Благодаря подобному применению этого принципа становится особенно рельефной позиция ключевых имен существительных: они образуют концептуально–оценочный центр всего текста и отражаемого им вероучения («надъязыковая» рифма), высвечивая [99] тем самым наиболее сокровенные и богатые содержанием смыслы и место (первое слово стиха), их реализующее. Образы, приходящиеся именно на такие места текста, отмечены и выделены: они получают как бы дополнительное освещение, случайные детали и ракурсы исчезают, благодаря чему образ «фронтализуется» и увеличивает свой масштаб по сравнению с периферийными образами. В отличие от последних (экстенсивная сфера) образ, стоящий на «сильном» месте (интенсивная сфера), четче вырисовывается на общем фоне: он, можно сказать, выступает из него, концентрирует на себе как на моленном образе внимание молящегося адепта–зрителя и в известной степени преформирует «отмеченные» текстовые зоны среди «неотмеченных» или чисто фоновых. Характерно, что это противопоставление «отмеченных» и «неотмеченных» зон довольно точно совпадает с противопоставлением «слабоцитатных» «авторских» и «сильноцитатных» «чужих» зон.

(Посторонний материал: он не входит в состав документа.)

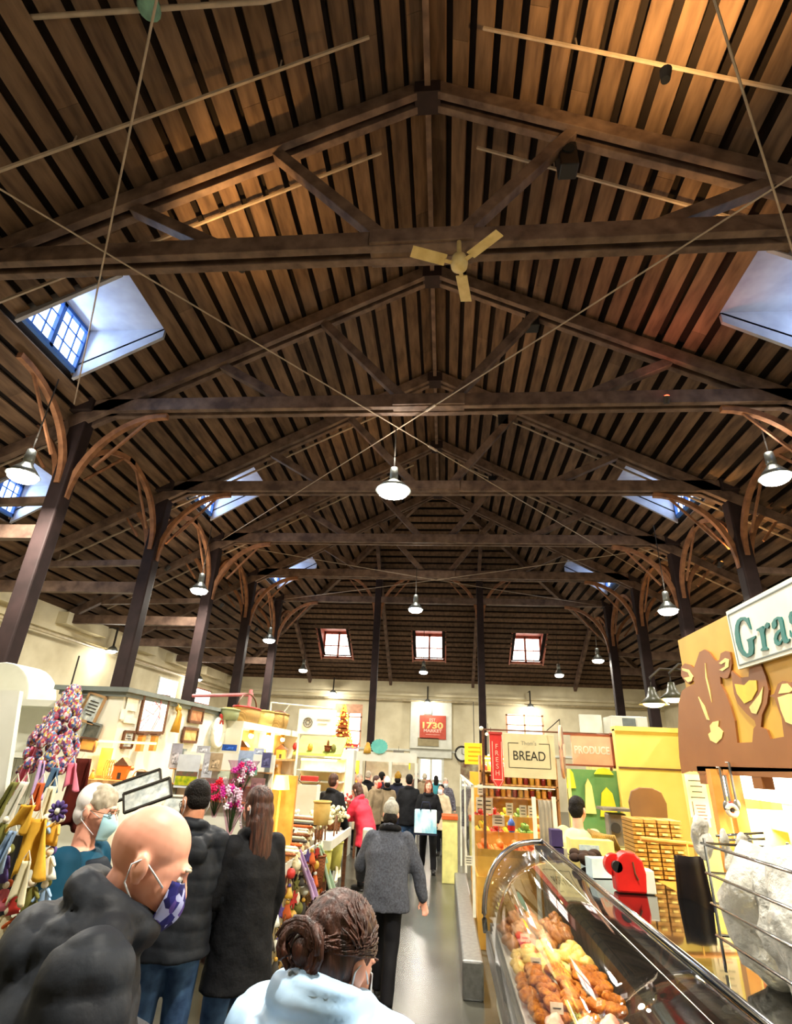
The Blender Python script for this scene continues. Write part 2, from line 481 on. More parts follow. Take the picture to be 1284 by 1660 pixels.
# cornice, coves and trims high on the walls
c = MB()
c.b2(XL, XL + .12, YF, YB, 5.0, 5.12); c.b2(XR - .12, XR, YF, YB, 5.0, 5.12); c.b2(XL, XR, YB - .12, YB, 5.0, 5.12)
for y in [1.2 + 3.48 * k for k in range(-2, 9)]:
    c.b2(XL, XL + .35, y, y + 2.1, 5.25, 5.6); c.b2(XR - .35, XR, y, y + 2.1, 5.25, 5.6)
struct(c.build('trim_3', m_wall))
struct(MB().b2(XL, XR, YB - .06, YB, 2.35, 2.45).build('trim_4', m_white))
# projecting white panel behind the 1730 banner
pn = MB().b2(-1.75, .35, YB - .25, YB, 2.5, 4.85); pn.b2(-1.75, .35, YB - .12, YB, 2.1, 2.5)
struct(pn.build('trim_5', m_white))
# pipes along the walls
def pipe(name, pts, r, m_, label, cat='pipe', n=8):
    o = MB().tube(pts, r, n).build(name, m_, None, smooth=True, base=pts[0]); return tag(o, label, cat)
pipe('wall_pipe', [(XL + .3, YF + .2, 4.86), (XL + .3, YB - .3, 4.86)], .05, m_pipe, 'cream pipe running along the left wall under the roof', 'pipe')
pipe('wall_pipe', [(XL + .3, YB - .28, 4.76), (XR - .3, YB - .28, 4.76)], .05, m_pipe, 'cream pipe running along the far end wall under the roof', 'pipe')
pipe('wall_pipe', [(XR - .3, YF + .2, 4.86), (XR - .3, YB - .3, 4.86)], .05, m_pipe, 'cream pipe running along the right wall under the roof', 'pipe')
# ---- trusses
ORD = ['nearest', 'second', 'third', 'fourth', 'fifth', 'sixth']
def truss(y, label):
    t = thing('roof_truss', label, 'roof truss', (RX, y, 8.0), 0, 'timber roof trusses')
    zc = 8.14
    c = MB()
    for dy in (-.1, .1): c.bar((COLX[0] - .4, y + dy, zc), (COLX[1] + .4, y + dy, zc), .11, .28)
    c.b2(-1.0, .35, y - .2, y + .2, 8.02, 8.26)
    c.build('bottom_chord', m_beam, t, bevel=.01)
    for s in (-1, 1):
        xe = COLX[0] - .2 if s < 0 else COLX[1] + .2
        r_ = MB()
        for dy in (-.1, .1): r_.bar((RX, y + dy, RZ - .38), (xe, y + dy, deck(xe) - .38), .11, .27)
        r_.build('rafter', m_beam, t, bevel=.01)
        xo = XL if s < 0 else XR
        MB().bar((xe, y, deck(xe) - .34), (xo, y, deck(xo) - .34), .14, .22).build('aisle_rafter', m_beam, t)
    zr = lambda x: deck(x) - .5
    for xa, xb in ((-2.55, -.75), (-4.55, -3.0), (1.8, .1), (4.2, 2.45)):
        MB().bar((xa, y, zr(xa)), (xb, y, 8.2), .16, .17).build('strut', m_beam, t, bevel=.01)
    pl = MB().b2(RX - .2, RX + .2, y - .17, y + .17, RZ - .62, RZ - .34)
    pl.build('ridge_plate', m_post, t)
    return t
for i, y in enumerate(ROWS[1:-1]):
    if i == 0: lab = 'dark brown timber roof truss over the near end, mostly above the view'
    elif y < 0: lab = 'timber roof truss behind the viewpoint'
    else: lab = None
trs = [(5.0, 'brown timber roof truss nearest the viewer, with the beige ceiling fan'), (8.48, 'second timber roof truss, its chord meeting the first left column'),
       (11.96, 'third timber roof truss, just above the bright hanging lamp'), (15.44, 'fourth timber roof truss behind the bright hanging lamp'),
       (18.92, 'farthest timber roof truss before the hipped end')]
for y, lab in trs: truss(y, lab)
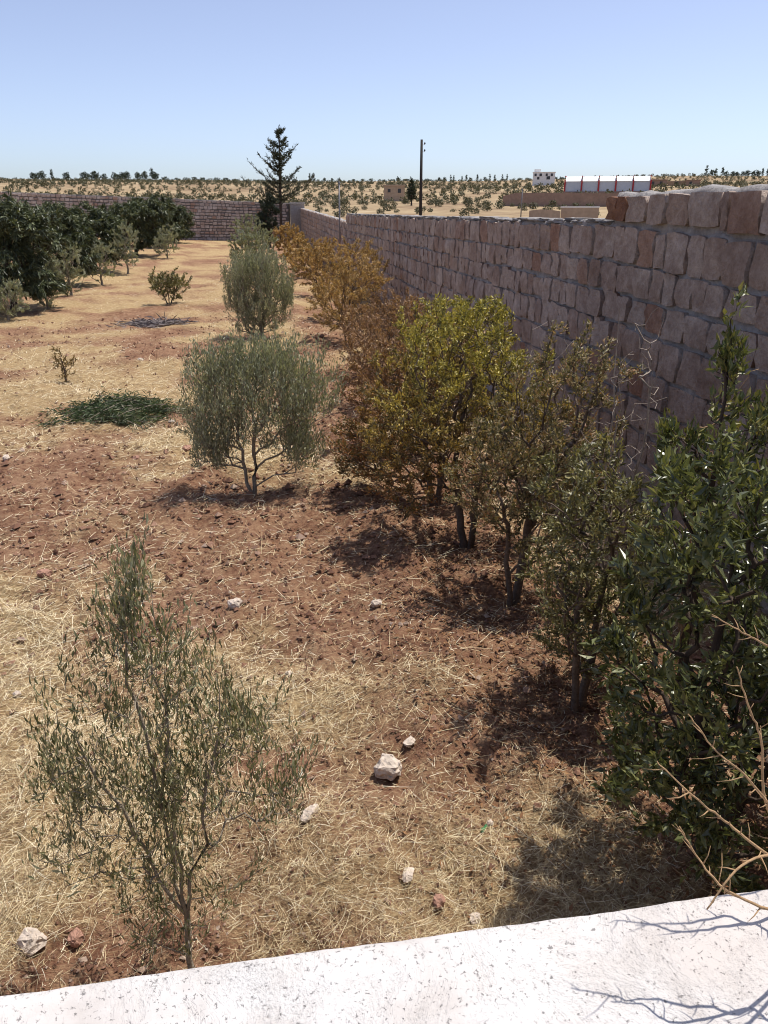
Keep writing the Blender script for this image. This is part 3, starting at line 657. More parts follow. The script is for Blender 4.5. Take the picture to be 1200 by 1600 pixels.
pom(3, 'yellow and orange pomegranate tree just behind the broadest crown', [(-0.1, 0, 1.45, 0.85, 0.7, 0.65, 3), (0.1, 0.1, 2.1, 0.6, 0.6, 0.55, 2), (-0.6, 0, 1.15, 0.5, 0.5, 0.5, 1.3), (0.5, 0, 2.15, 0.4, 0.4, 0.5, 1), (-0.85, 0, 0.85, 0.45, 0.5, 0.45, 1.3)], 660, 18000, M['pom_two_far'], 204, 0.045, 0.018, 3)
pom(4, 'russet pomegranate tree left of the broad yellow crown', [(-0.35, 0, 1.1, 0.9, 0.8, 0.7, 3), (0.2, 0, 1.6, 0.6, 0.6, 0.5, 1.5)], 480, 13000, M['pom_red'], 205, 0.05, 0.02, 3)
pom(5, 'thin reddish pomegranate tree in the row behind the yellow crowns', [(-0.1, 0, 1.15, 0.75, 0.8, 0.75, 3), (0.3, 0, 1.6, 0.5, 0.6, 0.4, 1)], 420, 10000, M['pom_red'], 206, 0.045, 0.018, 3, LEAF2)
pom(6, 'russet pomegranate bush with low rounded crown midway along the row', [(-0.1, 0, 1.0, 0.8, 0.9, 0.7, 3), (0.4, 0, 1.4, 0.6, 0.6, 0.5, 1)], 400, 11000, M['pom_red'], 207, 0.048, 0.019, 3, LEAF2)
pom(7, 'orange pomegranate bush midway down the row below the wall', [(-0.1, 0, 1.1, 0.9, 0.9, 0.8, 3), (0.4, 0, 1.7, 0.7, 0.6, 0.5, 1)], 420, 13000, M['pom_orange'], 208, 0.052, 0.021, 3, LEAF2)
pom(8, 'orange-green pomegranate bush leaning against the wall behind the russet ones', [(0.2, 0, 1.3, 1.0, 1.0, 0.9, 3), (0.7, 0, 1.9, 0.8, 0.6, 0.6, 1.4), (-0.5, 0, 1.0, 0.6, 0.6, 0.6, 1)], 420, 13000, M['pom_orange'], 209, 0.058, 0.024, 3, LEAF2)
pom(9, 'bright amber pomegranate bush at the middle distance with ragged top', [(-0.1, 0, 1.2, 1.1, 1.0, 0.9, 3), (0.5, 0, 1.7, 0.8, 0.6, 0.6, 1)], 360, 11000, M['pom_orange'], 210, 0.072, 0.03, 3, LEAF2)
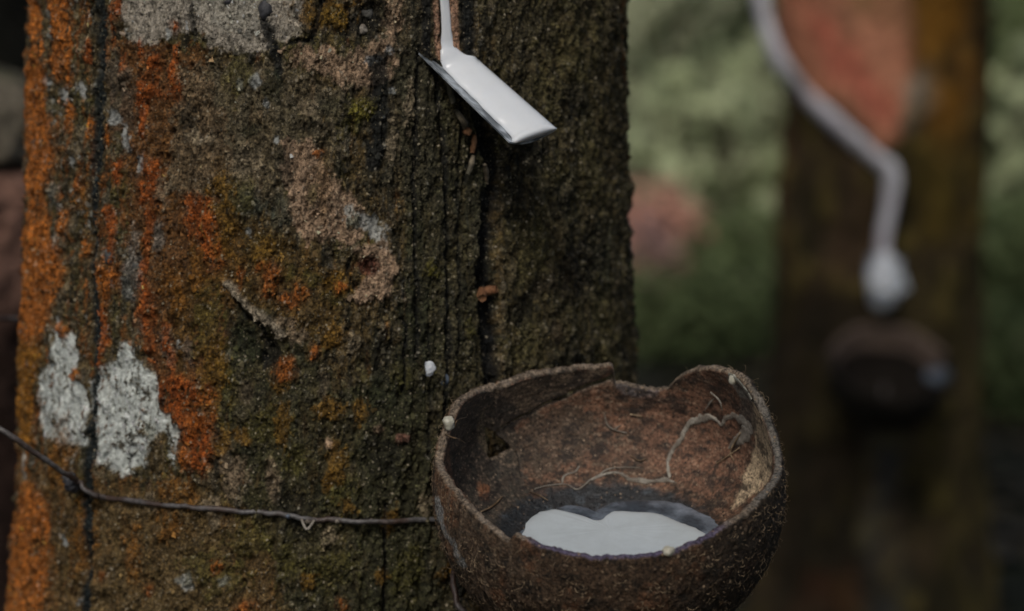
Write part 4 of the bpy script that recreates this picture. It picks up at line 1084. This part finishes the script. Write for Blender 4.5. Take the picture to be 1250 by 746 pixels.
# latex in the cup
ltilt = R_(10.5)
LN_ = np.array([0.0, -math.sin(ltilt), math.cos(ltilt)])
L0 = CC - AX * (bi * 0.60)
def on_latex(px, py):
    d = ray(px, py); return CAM + d * ((L0 - CAM).dot(LN_) / d.dot(LN_))
def pool(name, back, front_depth, lift, thk, mat, label, cat, parent=None):
    B = [on_latex(*q) for q in back]
    B = smooth_path(B, len(B) * 5)
    # close the outline under the near rim, following the bowl
    cen = L0.copy(); a0 = B[-1] - cen; a1 = B[0] - cen
    LX = CX; LY = np.cross(LN_, LX)
    ang0 = math.atan2(a0.dot(LY), a0.dot(LX)); ang1 = math.atan2(a1.dot(LY), a1.dot(LX))
    while ang1 > ang0: ang1 -= 2 * math.pi
    r0, r1 = np.linalg.norm(a0), np.linalg.norm(a1)
    Fp = []
    for f in np.linspace(0, 1, 32)[1:-1]:
        a = ang0 + (ang1 - ang0) * f
        r = (r0 * (1 - f) + r1 * f) * (1 - f * (1 - f) * 4) + front_depth * 4 * f * (1 - f)
        Fp.append(cen + LX * math.cos(a) * r + LY * math.sin(a) * r)
    O = np.array(list(B) + Fp); c0 = O.mean(0); n = len(O)
    rad = O - c0; ar = np.arange(n)
    nz0 = fbm(O[:, 0] / 0.0025 + 40, O[:, 1] / 0.0025 + 40, O[:, 2] / 0.0025 + lift * 1e5, 4, 95)
    O = c0 + rad * (1 + 0.030 * nz0)[:, None]
    rings = [1.0, 0.995, 0.98, 0.96, 0.93, 0.88, 0.75, 0.5, 0.25, 0.0]
    V = []
    V += [p - LN_ * 0.004 for p in c0 + (O - c0)]
    for q in rings:
        hgt = lift + thk * (1 - q ** 14)
        V += [c0 + (p - c0) * q + LN_ * (hgt + 0.00012 * k_ * math.sin(q * 3.14) ** 2) for p, k_ in zip(O, nz0)]
    F = grid_faces(len(rings) + 1, n, True)
    ob = mesh_np(name, np.array(V), F, mat, parent, origin=c0)
    return tag(ob, label, cat) if label else ob
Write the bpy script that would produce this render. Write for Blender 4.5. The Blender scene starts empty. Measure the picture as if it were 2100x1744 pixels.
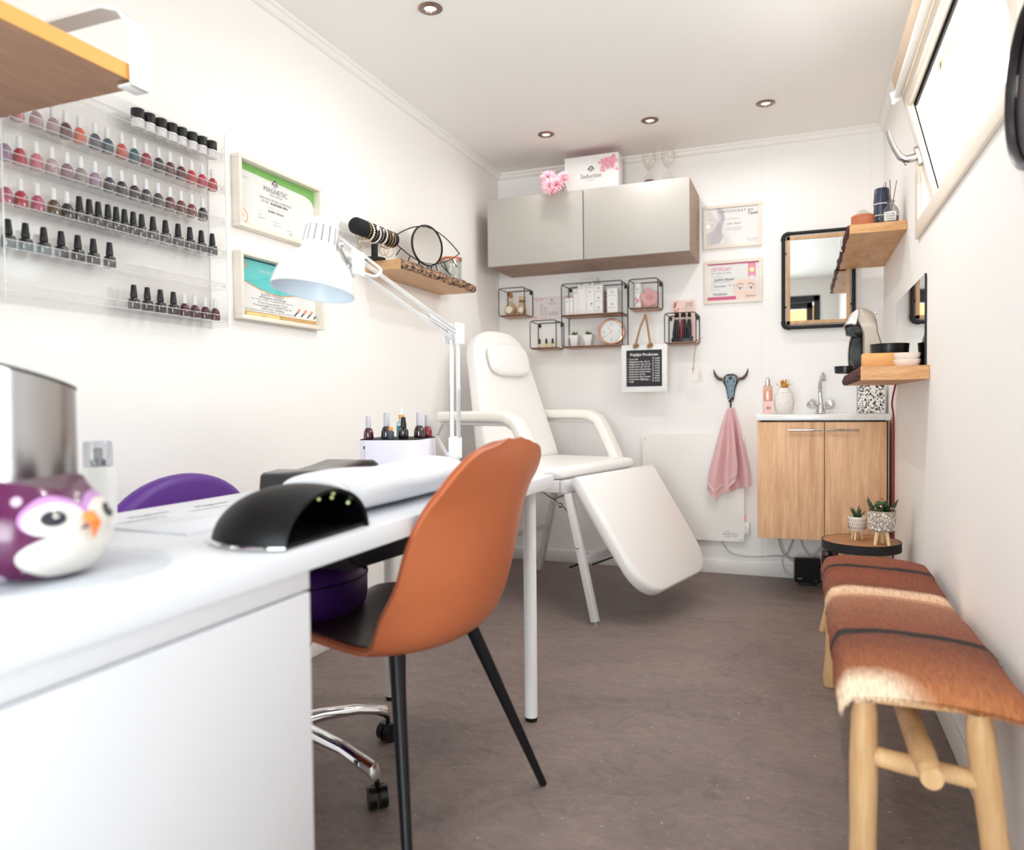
import bpy, bmesh, math, random
from mathutils import Vector, Matrix
rnd = random.Random(7)
PI = math.pi
sc = bpy.context.scene
# ------------------------------------------------------------------ camera
XL, XR, YB, YF, ZC = -1.735, 0.392, 4.271, -0.75, 2.362
def set_camera():
    a, b, c = 0.37083181, 0.02692677, 0.01050239
    ca, sa, cb, sb, cc, ss = math.cos(a), math.sin(a), math.cos(b), math.sin(b), math.cos(c), math.sin(c)
    F = Vector((-sa*cb, ca*cb, -sb)); r = Vector((ca, sa, 0)); d = F.cross(r)
    r2 = cc*r + ss*d; d2 = -ss*r + cc*d
    M = Matrix((( r2.x, -d2.x, -F.x, 0), (r2.y, -d2.y, -F.y, 0), (r2.z, -d2.z, -F.z, 0.95), (0, 0, 0, 1)))
    cam = bpy.data.cameras.new('camera'); o = bpy.data.objects.new('camera', cam)
    sc.collection.objects.link(o); o.matrix_world = M
    cam.sensor_width = 36; cam.lens = 1526.748/2100*36; cam.clip_start = 0.05
    cam.dof.use_dof = True; cam.dof.focus_distance = 2.6; cam.dof.aperture_fstop = 2.3
    sc.camera = o
set_camera()
# ------------------------------------------------------------------ world and lights
def lin(c): return tuple(((v/255)/12.92 if v/255 <= .04045 else ((v/255+.055)/1.055)**2.4) for v in c[:3])
w = bpy.data.worlds.new('daylight'); sc.world = w; w.use_nodes = True
bg = w.node_tree.nodes['Background']; bg.inputs[0].default_value = (.93, .97, 1, 1); bg.inputs[1].default_value = 4.0
def area(name, loc, rot, sx, sy, power, col):
    l = bpy.data.lights.new(name, 'AREA'); l.shape = 'RECTANGLE'; l.size = sx; l.size_y = sy; l.energy = power; l.color = col
    o = bpy.data.objects.new(name, l); sc.collection.objects.link(o); o.location = loc; o.rotation_euler = rot
    return o
# daylight entering through the glazed door behind the camera and through the hopper window
area('door_daylight', (-.35, YF-.75, 1.0), (PI/2, 0, -.28), 1.6, 1.8, 84, (.90, .95, 1))
area('window_daylight', (XR+.55, 2.38, 2.0), (0, PI/2-.12, -.5), .8, 1.5, 38, (1, .985, .972))
vs = sc.view_settings; vs.view_transform = 'Standard'; vs.look = 'None'; vs.gamma = 1; vs.use_curve_mapping = False; vs.exposure = 0.38
sc.cycles.max_bounces = 10; sc.cycles.diffuse_bounces = 6; sc.cycles.transparent_max_bounces = 24
sc.cycles.sample_clamp_indirect = 8; sc.cycles.caustics_reflective = False; sc.cycles.caustics_refractive = False
# ------------------------------------------------------------------ materials
MATS = {}
def mat(name, col, rough=.5, metal=0, spec=.5, noise=None, bump=None, coat=0, sub=0, col2=None, trans=0, ior=1.45, alpha=1, emis=None):
    """noise=(scale xyz, detail, amount) mixes col->col2; bump=(scale, strength, dist)"""
    if name in MATS: return MATS[name]
    m = bpy.data.materials.new(name); m.use_nodes = True; nt = m.node_tree; p = nt.nodes['Principled BSDF']
    c = lin(col) + (1,)
    p.inputs['Base Color'].default_value = c; p.inputs['Roughness'].default_value = rough; p.inputs['Metallic'].default_value = metal
    p.inputs['Specular IOR Level'].default_value = spec; p.inputs['Coat Weight'].default_value = coat; p.inputs['Coat Roughness'].default_value = .1
    p.inputs['Transmission Weight'].default_value = trans; p.inputs['IOR'].default_value = ior; p.inputs['Alpha'].default_value = alpha
    if emis:
        p.inputs['Emission Color'].default_value = lin(emis[0]) + (1,); p.inputs['Emission Strength'].default_value = emis[1]
    if noise or bump:
        tc = nt.nodes.new('ShaderNodeTexCoord')
    if noise:
        mp = nt.nodes.new('ShaderNodeMapping'); mp.inputs['Scale'].default_value = noise[0]; nt.links.new(tc.outputs['Object'], mp.inputs['Vector'])
        n = nt.nodes.new('ShaderNodeTexNoise'); n.inputs['Scale'].default_value = 1; n.inputs['Detail'].default_value = noise[1]; n.inputs['Roughness'].default_value = .62
        nt.links.new(mp.outputs[0], n.inputs['Vector'])
        r = nt.nodes.new('ShaderNodeValToRGB'); r.color_ramp.elements[0].position = .5-noise[2]; r.color_ramp.elements[1].position = .5+noise[2]
        r.color_ramp.elements[0].color = c; r.color_ramp.elements[1].color = lin(col2) + (1,)
        nt.links.new(n.outputs['Fac'], r.inputs[0]); nt.links.new(r.outputs[0], p.inputs['Base Color'])
    if bump:
        n2 = nt.nodes.new('ShaderNodeTexNoise'); n2.inputs['Scale'].default_value = bump[0]; n2.inputs['Detail'].default_value = 3
        nt.links.new(tc.outputs['Object'], n2.inputs['Vector'])
        b = nt.nodes.new('ShaderNodeBump'); b.inputs['Strength'].default_value = bump[1]; b.inputs['Distance'].default_value = bump[2]
        nt.links.new(n2.outputs['Fac'], b.inputs['Height']); nt.links.new(b.outputs[0], p.inputs['Normal'])
    MATS[name] = m; return m
def wood(name, light, dark, scale=(3, 40, 40), rough=.5, contrast=.28, fine=220):
    """grain runs along the axis with the smallest scale"""
    if name in MATS: return MATS[name]
    m = bpy.data.materials.new(name); m.use_nodes = True; nt = m.node_tree; p = nt.nodes['Principled BSDF']; p.inputs['Roughness'].default_value = rough
    N = nt.nodes.new; L = nt.links.new
    tc = N('ShaderNodeTexCoord'); mp = N('ShaderNodeMapping'); mp.inputs['Scale'].default_value = scale; L(tc.outputs['Object'], mp.inputs[0])
    n1 = N('ShaderNodeTexNoise'); n1.inputs['Scale'].default_value = 1; n1.inputs['Detail'].default_value = 6; n1.inputs['Distortion'].default_value = .7; L(mp.outputs[0], n1.inputs['Vector'])
    mp2 = N('ShaderNodeMapping'); mp2.inputs['Scale'].default_value = tuple(s*5 for s in scale); L(tc.outputs['Object'], mp2.inputs[0])
    n2 = N('ShaderNodeTexNoise'); n2.inputs['Scale'].default_value = 1; n2.inputs['Detail'].default_value = 4; L(mp2.outputs[0], n2.inputs['Vector'])
    mx = N('ShaderNodeMix'); mx.data_type = 'FLOAT'; mx.inputs[0].default_value = .4; L(n1.outputs['Fac'], mx.inputs[2]); L(n2.outputs['Fac'], mx.inputs[3])
    r = N('ShaderNodeValToRGB'); r.color_ramp.elements[0].position = .5-contrast/2; r.color_ramp.elements[1].position = .5+contrast/2
    r.color_ramp.elements[0].color = lin(dark)+(1,); r.color_ramp.elements[1].color = lin(light)+(1,)
    L(mx.outputs[0], r.inputs[0]); L(r.outputs[0], p.inputs['Base Color'])
    b = N('ShaderNodeBump'); b.inputs['Strength'].default_value = .15; b.inputs['Distance'].default_value = .002; L(mx.outputs[0], b.inputs['Height']); L(b.outputs[0], p.inputs['Normal'])
    MATS[name] = m; return m
def clear(name, tint=(255, 255, 255), gloss=.12, rough=.03, fk=.3):
    """thin clear plastic or glass: mostly see-through with a sheen that rises towards the rim"""
    if name in MATS: return MATS[name]
    m = bpy.data.materials.new(name); m.use_nodes = True; nt = m.node_tree; N = nt.nodes.new; L = nt.links.new
    nt.nodes.remove(nt.nodes['Principled BSDF']); out = nt.nodes['Material Output']
    t = N('ShaderNodeBsdfTransparent'); t.inputs[0].default_value = lin(tint)+(1,)
    g = N('ShaderNodeBsdfGlossy'); g.inputs['Roughness'].default_value = rough
    lw = N('ShaderNodeLayerWeight'); lw.inputs[0].default_value = .35
    ma = N('ShaderNodeMath'); ma.operation = 'MULTIPLY_ADD'; ma.inputs[1].default_value = fk; ma.inputs[2].default_value = gloss*.4; L(lw.outputs['Fresnel'], ma.inputs[0])
    mx = N('ShaderNodeMixShader'); L(ma.outputs[0], mx.inputs[0]); L(t.outputs[0], mx.inputs[1]); L(g.outputs[0], mx.inputs[2]); L(mx.outputs[0], out.inputs['Surface'])
    MATS[name] = m; return m
# shared finishes
WHITE = mat('white_lacquer', (244, 243, 241), .28)
PAPER = mat('paper', (240, 239, 236), .6)
CREAM_FRAME = mat('cream_wood_frame', (232, 222, 208), .5, noise=((3, 40, 40), 3, .3), col2=(240, 232, 220))
BLACKW = mat('black_wire', (16, 16, 18), .42)
BLACKP = mat('black_plastic', (14, 14, 16), .3)
BLACKM = mat('black_matte', (22, 22, 24), .6)
CHROME = mat('chrome', (225, 226, 228), .08, 1)
STEEL = mat('brushed_steel', (176, 172, 170), .27, 1, bump=(60, .08, .001))
GLASS = clear('clear_glass', (250, 253, 252), .2)
ACRYL = clear('clear_acrylic', (254, 254, 254), .05, .06, .12)
EDGE = mat('acrylic_edge', (236, 238, 238), .15, alpha=.55)
ROPE = mat('rope', (196, 158, 120), .9, noise=((300, 300, 300), 2, .3), col2=(150, 110, 78))
GOLD = mat('gold', (226, 178, 92), .25, 1)
ROSE = mat('rose_gold', (232, 168, 142), .22, .9)
GREEN = mat('plastic_leaf', (58, 108, 34), .5, noise=((60, 60, 60), 2, .3), col2=(112, 160, 62))
DKGREEN = mat('dark_leaf', (22, 44, 26), .45, noise=((50, 50, 50), 3, .25), col2=(64, 92, 42))
SHELFW = wood('oak_shelf', (222, 172, 118), (190, 134, 84), (7, 3.5, 60))
SHELFL = wood('beech_shelf', (214, 172, 126), (196, 148, 104), (30, 4, 30))
BARK = mat('bark', (34, 22, 20), .85, noise=((55, 40, 90), 5, .09), col2=(188, 148, 118), bump=(90, 1, .01))
BARKD = mat('dark_bark', (42, 22, 24), .85, noise=((60, 40, 90), 5, .16), col2=(112, 66, 56), bump=(90, 1, .01))
TEAK = wood('peeled_branch', (226, 188, 140), (196, 150, 102), (26, 26, 3), .55, .4)
INK = mat('ink', (40, 38, 48), .6); INKG = mat('grey_ink', (150, 148, 152), .6); PINKI = mat('pink_ink', (214, 92, 138), .5)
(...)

Эти особенности словесного текста «Прогласа» описываются практически тем же метаязыком, который принят при анализе канонических мозаичных композиций, характерных для византийского искусства (как и других сопоставимых с ним традиций). В значительной мере это можно было бы объяснить изоморфизмом схем, лежащих в основе словесного и изобразительного искусства, как они представлены «Прогласом» и сопоставимыми с ним мозаиками. Более того, в некоей отдаленной перспективе можно, видимо, говорить об общей единой схеме «синтаксического» типа, порождающей гетерогенные тексты (словесные, изобразительные и др.) в пределах данного культурно–исторического и конфессионального круга. Действительно, константинопольские, сирийские, равеннские или римские мозаики V–IX вв. (с известными хронологическими отклонениями) обнаруживают целый ряд аналогичных черт, начиная с той же предрасположенности к канону и соотношения строго канонического и «импровизационного» начал и кончая весьма специальными явлениями, относящимися как к самой композиции, так и к используемой технике заполнения словесного или «изобразительного» пространства.